According to Barron’s, Time Warner issued one share of its stock to Time Warner holders for every 11 shares of the parent company. Shares started trading last week and did not make a pretty debut. AOL has not been doing well in last couple of years. With the advent of broadband internet, its dial-up business has consistently been shrinking. Its position as a search engine is long gone. However, AOL still has some cards up its sleeves. It is a strong player in internet display ad sector.
RBC Capital analysts have projected its revenue at $3.2 Billion for this year which is down from $4.2 Billion in 2008. Dial-up internet business shows equally bleak prospects.

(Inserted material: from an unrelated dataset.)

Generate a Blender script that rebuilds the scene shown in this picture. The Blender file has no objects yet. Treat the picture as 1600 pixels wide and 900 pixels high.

Bernstein Research analyst Michael Nathanson has pegged subscriber figures at less than 5 million for year 2009. AOL had 9.3 Million subscribers in 2007. These figures provide ample of reasons for shareholders to dump their shares at the earliest.
AOL is now trying to cut costs. It already has announced plans to lay off more than one-third of its staff. It is also looking around for buyers for its several business units including Mapquest and ICQ. Further, the company’s contract with Google (NYSE: GOOG) will expire in 2010. It is expected that Microsoft (NYSE: MSFT), eager to jumpstart its search engine unit, might come up with lucrative offer. With a decline in its share price, AOL is becoming an attractive pick for Microsoft or Yahoo (NYSE: YHOO).